I am at the TWR Southern Africa Partners Conference in the capital city of the small nation of Malawi. About 30 people are here representing TWR as well as our partner organizations in Zimbabwe, Eswatini, Mozambique, Zambia and Malawi. The formal business of the event is the signing of agreements between our global ministry and the Christian media organizations that work with us to bring the good news to people groups in their countries.

But that takes up only a small portion of time during the three-day conference. The rest is devoted to sharing ideas, telling the stories of how God is working through these organizations, presentations that help us think about what we are doing and just getting to know one another. In a ministry with offices and partners throughout the world, the latter doesn’t happen without being intentional.
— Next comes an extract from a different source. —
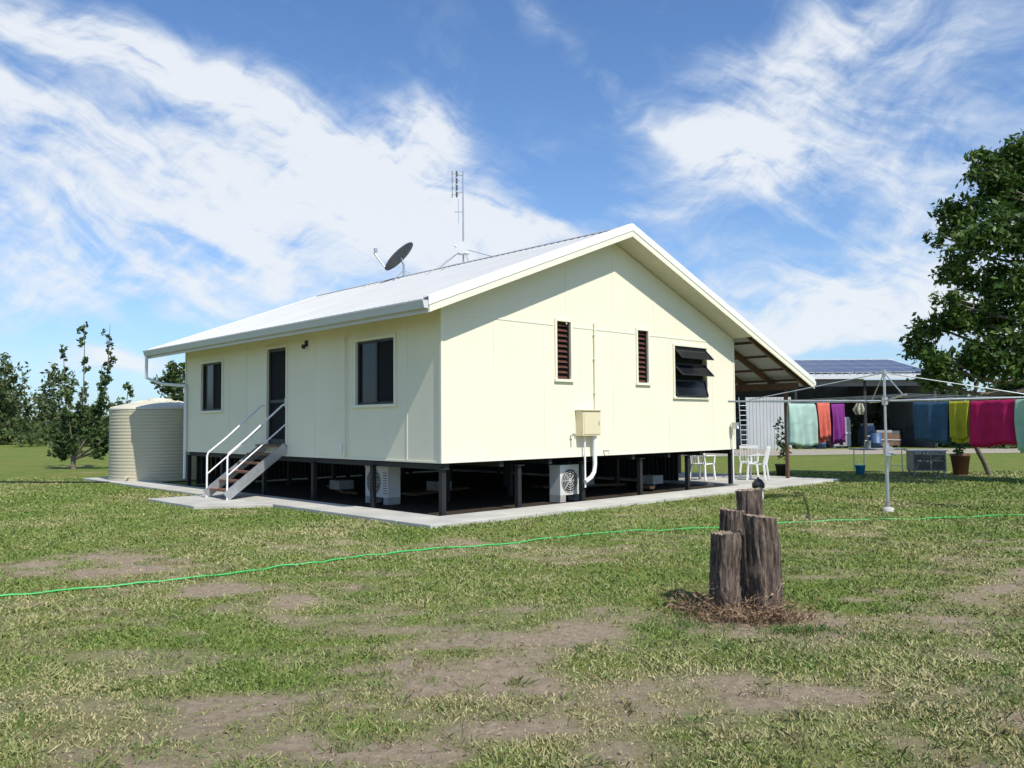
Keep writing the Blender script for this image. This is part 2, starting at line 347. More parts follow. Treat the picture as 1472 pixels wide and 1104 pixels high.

“We can’t minister in your countries without you,” Branko Bjelajac, TWR’s vice president for Europe, CAMENA* and Africa, said to the partners. “It’s good to see people face to face, to recognize one another.”

As a journalist, I’m eager to hear the stories and engage in face-to-face conversations that don’t have to overcome sketchy internet connections and six-hour time differences. But what I especially looked forward to in coming here was the chance to meet listeners. That was the highlight for me last year, when I attended the same kind of event for East African partners in Burundi.

Meetings with listeners is an agenda item for Thursday, the final day of the conference. I’m especially looking forward to that day, which also includes a visit to Lake Malawi.

But an unexpected treat on this first day was a lunchtime visit from a listener who testified about the enormous change TWR programs made in her life.

I’m only going to give her first name here, and it’s one that’s easy to remember: Rejoice. She’s 33 and lives alone in Lilongwe, and despite her churchy-sounding name, she said she didn’t know Jesus until 2017. That’s when she first came across a TWR program on the radio. She listens to a number of programs now, she said, quickly listing them.

Moreover, Rejoice said, because of those programs, she now knows Jesus as her Savior. She also knows, Rejoice said, that she will go to heaven when she dies.

Reason for rejoicing indeed.

Grim News

The conference is taking place against the backdrop of solemn news. Victor Kaonga, TWR international director for East and Southern Africa, informed those of us who had gathered by Monday evening that the Malawian vice president’s plane had gone missing. This morning, Victor shared the sad news that all nine aboard the plane, including Vice President Saulos Chilima, had died when the plane crashed in a mountainous region. We took time to pray for all those impacted by the loss and for the people of our host nation.

I haven’t seen much of Malawi so far, although the drive from the airport to the lodge where the conference is taking place was not short. The driver took a shortcut that brought us on a dirt road interspersed with piles of soil. Most of the Africans in our rented minibus knew to carry face masks and put them on.

It’s the dry season, so it was dusty. Unfortunately, the preceding rainy season wasn’t very rainy, and in an impoverished country where many rely on farming, that’s bad news. On the plane from Addis Ababa, Ethiopia, to Lilongwe, I happened to be seated next to a man who works for the philanthropic arm of a London bank. He was heading to Malawi to start projects to help farmers diversify and to initiate water-management projects.

Originally from India, my seatmate described himself as a “cultural Hindu.” Whatever his beliefs (or lack of them), we can pray that our God gives his work success.

Good News

But the dry season proves to be a lovely time to visit Malawi. After leaving the hot, humid weather of central North Carolina, the weather here – cool at night, warm during the day and dry – feels invigorating.

What’s also invigorating is the message being presented.

“Serving together requires us to keep the gospel central to our work,” said TWR Malawi board member Sam Chimphoya-Banda during morning devotions. “The gospel must be central to all our programs. It must be central to everything we are putting on the air.”